Comme j’avais l’intention d’aller en Russie, en passant par l’Italie du nord, je restai à Locarno encore quelques jours, tandis que R-s retournait à Zurich. Je passais tout mon temps chez Bakounine ; j’arrivais chez lui vers les dix ou onze heures du matin et j’y restais jusqu’à minuit et même plus tard, car il veillait longtemps. Je n’ai souvenir que de fragments de nos interminables conversations. Ainsi s’est conservé vivement dans ma mémoire comment il persistait à me persuader que la participation des brigands aux choses révolutionnaires, est un sûr indice de ce que la révolution donnera, car, avant tout, ils savent apprécier exactement la véritable situation et porter un jugement net sur les événements. Ils ont le flair de ce qui leur profitera et de ce qui leur sera préjudiciable, et si on les voit se lancer dans la révolution, c’est que celle-ci aura assez de succès pour devenir un objet d’exploitation. Seulement, ajouta-t-il, les brigands compromettraient la révolution aux yeux de l’opinion publique et cela vaut qu’on y prenne garde.

Enfin je commençai à faire les préparatifs de mon voyage.

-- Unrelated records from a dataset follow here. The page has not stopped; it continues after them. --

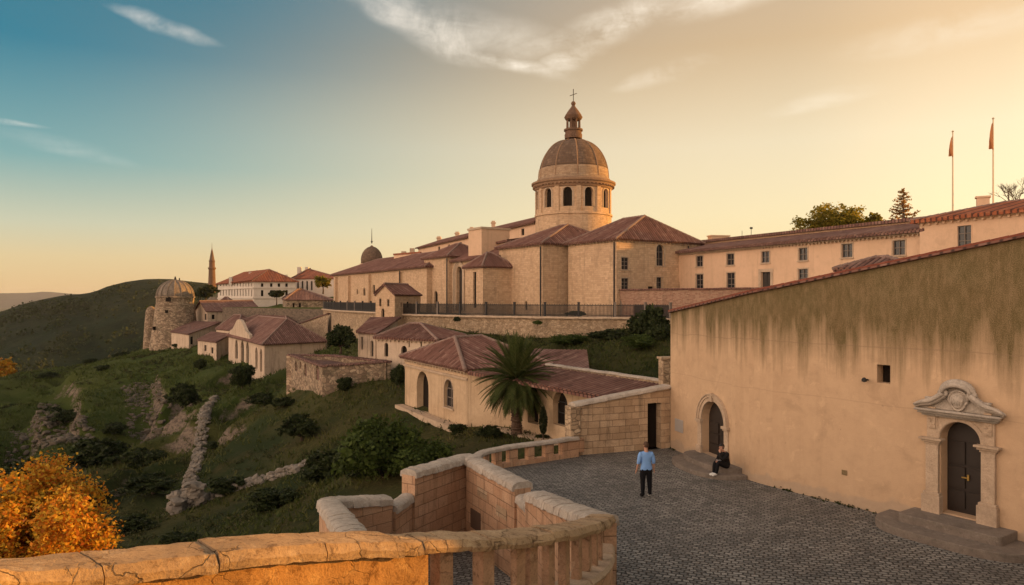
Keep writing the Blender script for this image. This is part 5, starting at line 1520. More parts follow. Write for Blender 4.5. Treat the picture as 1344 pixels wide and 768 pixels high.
# side wall of the hall turns into an arcade towards the square
c0, c1_, c2_ = XY(614.5, 44.9), XY(684, 42.6), XY(850, 32.6)
ac = thing('arcade', 'low arcade wing with tiled roof running from the palm hall to the block wall', 'building', (c1_.x, c1_.y, -1.5))
mb = MB()
wa = Wall(c0, c1_, V((5, 60))); wa.skin(mb, -4, 2.0)
wb = Wall(c1_, c2_, V((10, 60)))
zt_b = lambda s_: lerp(1.95, 1.62, s_/wb.L)
o1 = wb.op(692.5, 706.5, 506.5, 556, True, deep=.5, style='blank'); o2 = wb.op(725.5, 745, 514, 559, True, deep=.45, style='window', surround=0)
wb.skin(mb, -4, zt_b); mb.build('wall', M['hallwall'], ac)
close_opening(wb, o1, ac, PM); close_opening(wb, o2, ac, hm(frame=M['iron'], pane=M['dark']))
mb = MB()
q0, q1 = XY(618, 44.6), XY(852, 32.4); qa, qb = XY(712, 44.9), XY(876, 36.6)
roof_face(mb, [v3(q0+V((-.2, -.3)), 1.98), v3(q1, 1.66), v3(qb, 2.08), v3(qa, 2.22)], .30, .07)
ro = mb.build('roof', M['tile'], ac)
# parapet wall above it and the second roof strip
pa, pb = XY(716, 45.1), XY(873, 36.9)
pw_ = thing('garden_wall', 'long low rubble wall with pale coping rising above the arcade roof', 'wall', (pa.x, pa.y, 2))
mb = MB(); ww_ = Wall(pa, pb, V((20, 60))); zf = lambda s_: lerp(Z(479, 45.1), Z(501, 36.9), s_/ww_.L)
ww_.skin(mb, -2, zf); mb.build('wall', M['rubble'], pw_)
mb = MB(); coping(mb, Path([v3(pa-ww_.n*.15, zf(0)+.1), v3(pb-ww_.n*.15, zf(ww_.L)+.1)]), .42, .12, 0, ww_.L, .8, .4, .02, .012, 71); mb.build('coping', M['coping'], pw_, True)
sa, sb_, sc_, sd_ = XY(700, 49.6), XY(772, 45.0), XY(768, 51.2), XY(690, 54)
rs = House('rear_outbuilding', 'low building with a faded tiled roof between garden wall and grassy bank', 'outbuilding', [sa, sb_, sc_, sd_], .5, 1.85, 2.62, 'shed', 0, hm(wall=M['rubble'], roof=M['tileold']), 0.15, .30, 2, cornice=False); rs.finish()
pr = P(874, 510, 36); mb = MB(); mb.box((pr.x, pr.y, 1.4), .55, .6, 4.2, .2); mb.box((pr.x, pr.y, 3.55), .68, .72, .12, .2)
pier = mb.build('stone_pier', M['rubble'], None, bevel=.02); tag(pier, 'narrow rubble pier standing against the left corner of the rendered building', 'pier')
# walk along the hall front
mb = MB(); mb.prism([l0_+w.n*.15, l1_+w.n*.15, l1_+w.n*.8, l0_+w.n*.95], -4, -1.5); tag(mb.build('stone_walk', M['trim']), kind='structure')
mb = MB(); e0 = XY(640, 43.6)+wb.n*.3; mb.prism([e0, c1_+wb.n*.1, XY(752, 38.3)+wb.n*.1, XY(752, 38.3)+wb.n*1.2, c1_+wb.n*1.2], -3, -1.15); tag(mb.build('arcade_step', M['trim']), kind='structure')

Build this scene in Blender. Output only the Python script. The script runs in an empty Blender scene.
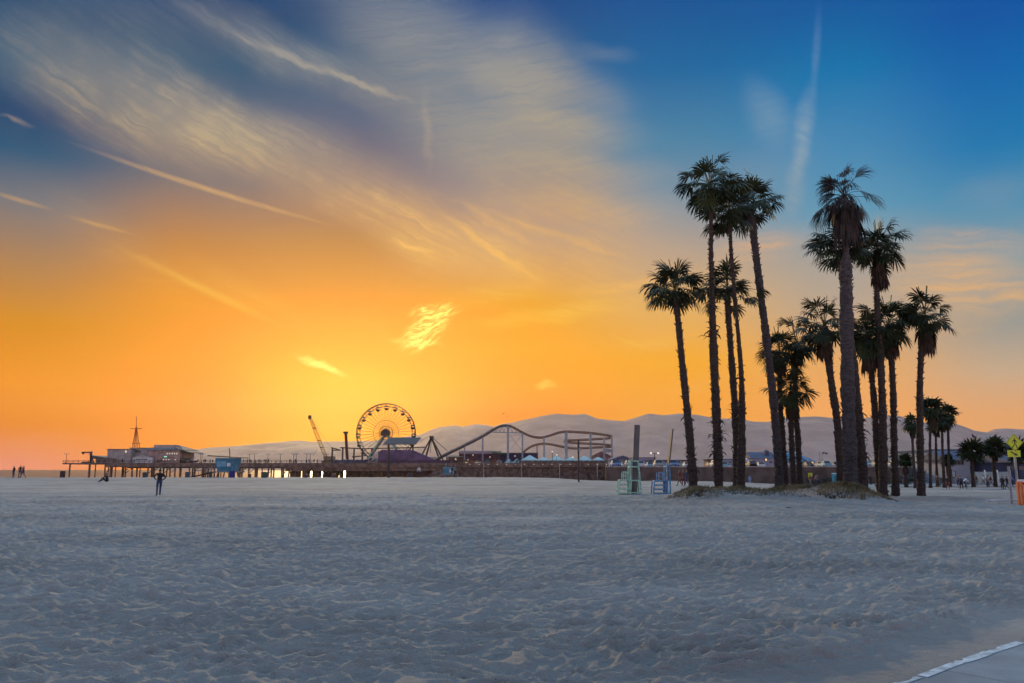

La veille de mon départ, Bakounine, qui avait calculé, d’après l’indicateur, la somme nécessaire à mon retour, me demanda de lui montrer le contenu de ma bourse. Je cherchai, vainement, à le persuader que j’étais suffisamment muni d’argent ; il insista quand même. Je fus contraint d’ouvrir mon porte-monnaie, il y manquait à peu près trente francs.

— Je vais m arrêter en Bohême, où j’ai des amis. Je pourrai leur emprunter autant d’argent que j’en aurai besoin, lui dis-je.

— Bon, bon, va me conter de ces fables ! dit Bakounine. Et il prit dans le tiroir de sa table une petite boîte en bois, l’ouvrit, et, toujours en suffoquant, il compta trente francs qu’il me remit.

— Très bien. Je restituerai cet argent dès que je serai arrivé en Russie, lui dis-je.

— À qui veux-tu donc le restituer ? N’est-ce pas à moi ?

Et il ajouta.

— Mais c’est de l’argent qui ne m’appartient pas.

— À qui devrai-je donc l’envoyer.

— Hein ! Voyez-vous ce défendeur de la propriété privée !… Enfin, si tu tiens absolument à restituer cet argent, tu le donneras pour la cause russe.

Je pris alors congé de lui et quittai Locarno.